▸ **Written request**
In the listing below, pick out lines with "from".

• • • •

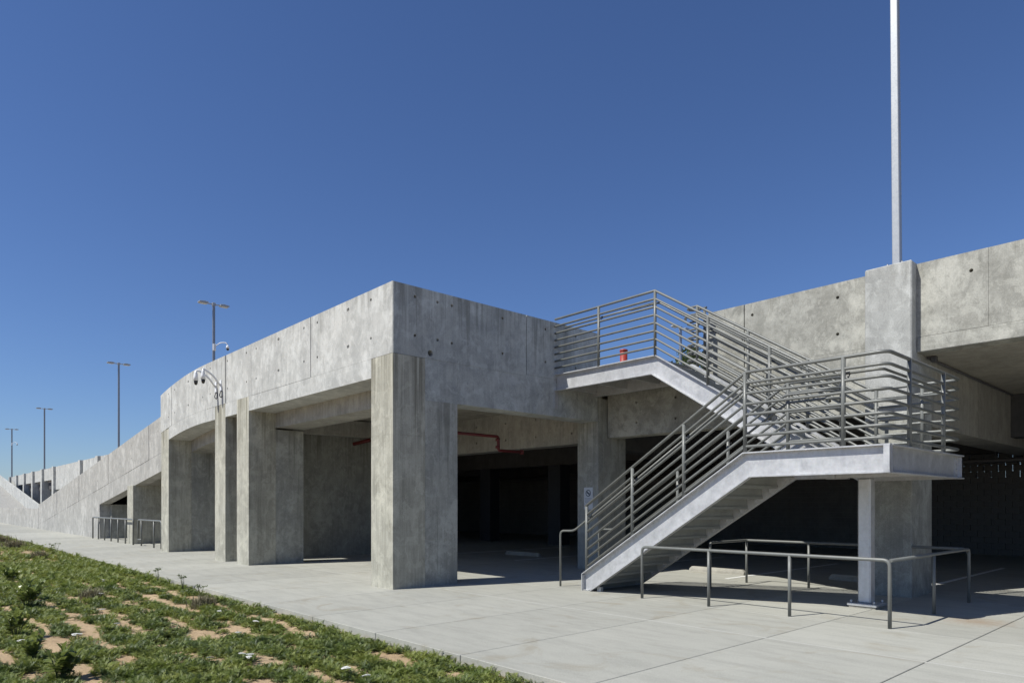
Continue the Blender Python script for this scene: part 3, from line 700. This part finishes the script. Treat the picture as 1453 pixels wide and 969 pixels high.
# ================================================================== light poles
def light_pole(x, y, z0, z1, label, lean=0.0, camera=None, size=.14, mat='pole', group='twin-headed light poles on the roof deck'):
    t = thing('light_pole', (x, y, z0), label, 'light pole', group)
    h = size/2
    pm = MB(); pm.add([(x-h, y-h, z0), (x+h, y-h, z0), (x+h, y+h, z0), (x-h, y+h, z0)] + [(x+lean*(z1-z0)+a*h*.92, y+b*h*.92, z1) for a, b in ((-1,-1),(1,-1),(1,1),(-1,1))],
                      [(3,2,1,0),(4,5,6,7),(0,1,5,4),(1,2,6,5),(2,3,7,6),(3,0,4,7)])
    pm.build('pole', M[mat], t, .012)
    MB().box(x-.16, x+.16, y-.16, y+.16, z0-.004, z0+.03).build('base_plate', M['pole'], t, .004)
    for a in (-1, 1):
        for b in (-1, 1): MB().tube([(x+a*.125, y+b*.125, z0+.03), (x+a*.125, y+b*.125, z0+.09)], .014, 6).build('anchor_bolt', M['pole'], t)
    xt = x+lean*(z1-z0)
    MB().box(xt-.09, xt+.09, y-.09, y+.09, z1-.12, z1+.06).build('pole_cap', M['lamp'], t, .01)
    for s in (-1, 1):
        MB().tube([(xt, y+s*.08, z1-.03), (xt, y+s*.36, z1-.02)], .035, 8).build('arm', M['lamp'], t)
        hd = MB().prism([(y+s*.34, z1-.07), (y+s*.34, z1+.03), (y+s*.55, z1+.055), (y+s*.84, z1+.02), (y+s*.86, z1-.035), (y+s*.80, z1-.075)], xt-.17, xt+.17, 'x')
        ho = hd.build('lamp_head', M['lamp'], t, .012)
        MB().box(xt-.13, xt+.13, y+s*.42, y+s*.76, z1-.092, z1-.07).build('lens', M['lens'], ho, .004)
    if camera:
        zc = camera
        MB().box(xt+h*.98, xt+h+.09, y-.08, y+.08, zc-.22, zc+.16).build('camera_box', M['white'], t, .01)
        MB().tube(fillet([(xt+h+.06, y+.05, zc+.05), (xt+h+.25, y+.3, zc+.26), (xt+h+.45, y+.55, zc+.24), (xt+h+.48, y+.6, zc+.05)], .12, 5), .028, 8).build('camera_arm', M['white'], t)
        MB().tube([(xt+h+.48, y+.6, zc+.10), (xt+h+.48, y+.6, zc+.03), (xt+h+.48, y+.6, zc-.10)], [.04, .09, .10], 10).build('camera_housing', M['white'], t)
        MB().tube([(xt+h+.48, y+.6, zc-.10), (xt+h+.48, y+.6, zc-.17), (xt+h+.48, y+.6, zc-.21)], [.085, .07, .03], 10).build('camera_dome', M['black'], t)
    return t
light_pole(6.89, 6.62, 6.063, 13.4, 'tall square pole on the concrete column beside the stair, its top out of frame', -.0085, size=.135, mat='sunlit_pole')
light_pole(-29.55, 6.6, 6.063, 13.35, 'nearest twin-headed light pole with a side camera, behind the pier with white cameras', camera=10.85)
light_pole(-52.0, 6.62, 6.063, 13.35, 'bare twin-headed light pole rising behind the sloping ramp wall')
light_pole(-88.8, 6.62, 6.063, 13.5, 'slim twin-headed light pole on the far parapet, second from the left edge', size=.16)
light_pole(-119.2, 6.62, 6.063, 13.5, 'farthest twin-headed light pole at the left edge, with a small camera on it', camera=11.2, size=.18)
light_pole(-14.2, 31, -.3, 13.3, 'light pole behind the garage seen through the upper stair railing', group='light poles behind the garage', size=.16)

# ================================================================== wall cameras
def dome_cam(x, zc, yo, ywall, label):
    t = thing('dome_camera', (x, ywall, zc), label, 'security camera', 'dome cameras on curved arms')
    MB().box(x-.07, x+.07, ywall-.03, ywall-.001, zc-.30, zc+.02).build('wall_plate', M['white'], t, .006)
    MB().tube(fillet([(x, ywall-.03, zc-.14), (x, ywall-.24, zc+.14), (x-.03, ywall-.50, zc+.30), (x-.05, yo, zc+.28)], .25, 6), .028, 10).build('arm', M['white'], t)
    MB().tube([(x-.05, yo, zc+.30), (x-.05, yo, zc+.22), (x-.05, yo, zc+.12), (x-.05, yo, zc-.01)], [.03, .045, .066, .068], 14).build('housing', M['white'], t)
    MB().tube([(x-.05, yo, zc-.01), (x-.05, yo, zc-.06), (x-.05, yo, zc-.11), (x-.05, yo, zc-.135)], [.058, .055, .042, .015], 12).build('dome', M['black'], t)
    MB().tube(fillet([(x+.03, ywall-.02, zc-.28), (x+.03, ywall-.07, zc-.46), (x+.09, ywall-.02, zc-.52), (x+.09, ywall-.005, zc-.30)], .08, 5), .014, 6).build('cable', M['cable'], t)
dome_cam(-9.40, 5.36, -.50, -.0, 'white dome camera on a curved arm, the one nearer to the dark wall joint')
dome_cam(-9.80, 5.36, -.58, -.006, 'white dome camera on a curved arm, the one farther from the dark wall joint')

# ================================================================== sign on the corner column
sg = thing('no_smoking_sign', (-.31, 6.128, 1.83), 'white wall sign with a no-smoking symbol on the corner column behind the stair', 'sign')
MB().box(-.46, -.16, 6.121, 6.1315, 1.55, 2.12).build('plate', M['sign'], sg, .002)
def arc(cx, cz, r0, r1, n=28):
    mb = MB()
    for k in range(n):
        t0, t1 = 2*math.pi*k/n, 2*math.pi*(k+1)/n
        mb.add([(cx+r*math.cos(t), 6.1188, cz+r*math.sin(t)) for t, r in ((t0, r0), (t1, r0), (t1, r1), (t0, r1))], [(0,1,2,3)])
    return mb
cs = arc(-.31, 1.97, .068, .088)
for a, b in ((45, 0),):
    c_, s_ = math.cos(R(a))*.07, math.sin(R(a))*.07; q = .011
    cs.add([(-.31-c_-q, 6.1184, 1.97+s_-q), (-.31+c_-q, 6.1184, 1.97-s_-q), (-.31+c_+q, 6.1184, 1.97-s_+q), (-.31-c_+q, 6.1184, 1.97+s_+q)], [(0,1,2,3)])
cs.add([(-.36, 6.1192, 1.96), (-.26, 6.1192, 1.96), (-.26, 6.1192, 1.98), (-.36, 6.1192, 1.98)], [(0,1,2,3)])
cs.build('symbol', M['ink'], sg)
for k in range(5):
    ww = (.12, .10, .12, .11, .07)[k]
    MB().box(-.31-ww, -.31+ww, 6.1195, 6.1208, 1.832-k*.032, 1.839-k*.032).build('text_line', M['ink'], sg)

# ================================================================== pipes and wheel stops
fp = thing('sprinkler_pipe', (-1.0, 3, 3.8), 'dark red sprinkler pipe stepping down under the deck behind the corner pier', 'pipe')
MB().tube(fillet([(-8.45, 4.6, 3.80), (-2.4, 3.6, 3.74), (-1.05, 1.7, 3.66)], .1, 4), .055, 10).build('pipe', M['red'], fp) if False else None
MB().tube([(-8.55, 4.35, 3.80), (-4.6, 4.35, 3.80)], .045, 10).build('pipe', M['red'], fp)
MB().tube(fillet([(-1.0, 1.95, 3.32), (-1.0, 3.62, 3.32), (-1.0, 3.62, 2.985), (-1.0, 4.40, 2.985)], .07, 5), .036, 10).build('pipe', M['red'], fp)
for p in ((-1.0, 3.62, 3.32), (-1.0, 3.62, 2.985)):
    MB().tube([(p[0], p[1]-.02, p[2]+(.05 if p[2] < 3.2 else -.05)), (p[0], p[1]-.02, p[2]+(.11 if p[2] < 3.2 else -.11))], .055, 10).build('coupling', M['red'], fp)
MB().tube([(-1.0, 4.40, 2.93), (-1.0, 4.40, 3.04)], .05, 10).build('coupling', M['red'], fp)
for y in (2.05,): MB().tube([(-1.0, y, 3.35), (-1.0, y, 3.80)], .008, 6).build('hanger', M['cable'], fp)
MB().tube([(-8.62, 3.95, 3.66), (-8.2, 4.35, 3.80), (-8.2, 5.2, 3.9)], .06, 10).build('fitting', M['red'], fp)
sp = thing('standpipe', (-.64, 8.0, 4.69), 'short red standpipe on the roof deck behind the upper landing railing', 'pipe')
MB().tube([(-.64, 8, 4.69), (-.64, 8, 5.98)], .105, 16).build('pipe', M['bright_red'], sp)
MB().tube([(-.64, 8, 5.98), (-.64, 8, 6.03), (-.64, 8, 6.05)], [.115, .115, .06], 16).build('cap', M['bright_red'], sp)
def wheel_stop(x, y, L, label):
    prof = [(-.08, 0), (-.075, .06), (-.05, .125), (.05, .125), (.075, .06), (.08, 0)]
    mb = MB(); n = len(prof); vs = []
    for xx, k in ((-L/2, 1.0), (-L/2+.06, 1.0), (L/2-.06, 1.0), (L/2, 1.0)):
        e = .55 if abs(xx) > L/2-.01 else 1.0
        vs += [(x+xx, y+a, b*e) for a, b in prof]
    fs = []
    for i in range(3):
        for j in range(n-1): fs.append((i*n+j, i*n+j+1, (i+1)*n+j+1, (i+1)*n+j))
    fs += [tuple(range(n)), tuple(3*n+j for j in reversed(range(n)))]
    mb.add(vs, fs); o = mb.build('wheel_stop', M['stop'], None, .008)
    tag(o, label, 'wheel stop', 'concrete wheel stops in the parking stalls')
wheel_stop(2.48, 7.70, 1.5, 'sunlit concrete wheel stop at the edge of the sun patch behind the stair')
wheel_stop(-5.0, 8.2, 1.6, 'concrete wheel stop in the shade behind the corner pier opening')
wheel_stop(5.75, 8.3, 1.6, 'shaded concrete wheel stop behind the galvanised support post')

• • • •

▸ **Response**
Continue the Blender Python script for this scene: part 3, from line 700. This part finishes the script. Treat the picture as 1453 pixels wide and 969 pixels high.
light_pole(-88.8, 6.62, 6.063, 13.5, 'slim twin-headed light pole on the far parapet, second from the left edge', size=.16)
dome_cam(-9.80, 5.36, -.58, -.006, 'white dome camera on a curved arm, the one farther from the dark wall joint')